There are lots of factors that affect the buy to let rate an applicant can secure. The factors below do not increase or decrease a mortgage rate, but they do determine which lender will consider their application.

  • Amount to borrow versus deposit or equity (in the case of a remortgage). Commonly, the more of your own money you invest the lower buy to let rates will be.
  • Applicant type - if you are borrowing as an individual rates tend to be cheaper than those for limited companies.
  • Property type - a House of Multiple Occupation or a Multi Unit Block will tend to attract higher buy to let rates than a standard house or flat.
  • Property construction - if a property is of non-standard construction (e.g. brick walls with pitched, tiled roof) rates could be higher, as the choice of lender may be narrower.

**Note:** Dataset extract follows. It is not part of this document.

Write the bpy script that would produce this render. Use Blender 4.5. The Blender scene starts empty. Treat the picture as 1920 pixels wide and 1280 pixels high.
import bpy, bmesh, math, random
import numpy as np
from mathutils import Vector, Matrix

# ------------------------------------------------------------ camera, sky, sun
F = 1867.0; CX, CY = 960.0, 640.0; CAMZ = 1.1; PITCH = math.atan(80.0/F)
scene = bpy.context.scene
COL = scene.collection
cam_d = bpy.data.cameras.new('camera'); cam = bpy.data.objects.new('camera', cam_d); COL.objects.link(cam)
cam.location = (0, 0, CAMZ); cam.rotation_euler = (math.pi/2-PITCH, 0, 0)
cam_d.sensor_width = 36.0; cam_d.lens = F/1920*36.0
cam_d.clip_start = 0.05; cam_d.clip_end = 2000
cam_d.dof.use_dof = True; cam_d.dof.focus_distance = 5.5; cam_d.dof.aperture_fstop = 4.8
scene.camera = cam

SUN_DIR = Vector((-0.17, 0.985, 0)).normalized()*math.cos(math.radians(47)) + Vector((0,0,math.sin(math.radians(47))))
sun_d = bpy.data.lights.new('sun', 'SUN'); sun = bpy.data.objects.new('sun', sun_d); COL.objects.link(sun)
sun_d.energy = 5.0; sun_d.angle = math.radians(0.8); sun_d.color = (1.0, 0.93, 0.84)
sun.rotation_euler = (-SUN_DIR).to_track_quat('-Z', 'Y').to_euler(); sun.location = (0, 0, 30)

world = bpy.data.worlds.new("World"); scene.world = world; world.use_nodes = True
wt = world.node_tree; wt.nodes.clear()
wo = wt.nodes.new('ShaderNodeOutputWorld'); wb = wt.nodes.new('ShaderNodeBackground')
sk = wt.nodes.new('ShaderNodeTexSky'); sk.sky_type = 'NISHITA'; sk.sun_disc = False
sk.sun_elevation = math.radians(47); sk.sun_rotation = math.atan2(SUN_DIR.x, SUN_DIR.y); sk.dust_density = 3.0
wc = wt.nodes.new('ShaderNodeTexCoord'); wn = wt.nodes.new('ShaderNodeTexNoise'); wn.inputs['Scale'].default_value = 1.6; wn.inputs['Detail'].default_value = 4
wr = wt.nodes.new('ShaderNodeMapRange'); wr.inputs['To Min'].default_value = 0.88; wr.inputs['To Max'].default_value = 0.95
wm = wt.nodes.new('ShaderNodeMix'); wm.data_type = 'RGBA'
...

  • Rental income versus loan size - if the rental income for a property is comparatively low, but the loan size is big, there is a greater risk associated with the deal, therefore, buy to let rates may be higher.
  • Credit history - if you have some blips on your credit profile, this may affect the rate you can secure.
  • Rental income - if rental income is low and makes the affordability of the deal quite tight, you may have to consider rates that are a little higher, to accommodate the perceived risk of lending
  • Minimum personal income - some lenders only accept applicants with a minimum personal income amount, many others do not. But, if your income puts you outside the criteria of some lenders, this will narrow the lenders and mortgage rates you can consider.
  • Applicant age - lenders may place an upper age limit on applicants they will accept, where this is the case and if you are affected, again the lender choice and buy to let rates available narrow.
  • Number of properties owned - lender criteria can sometimes limit on overall exposure or number of properties they will lend on from one applicant, if you are affected by this, it may steer the lenders and products that you can pursue and as such affect the buy to let rate you can secure.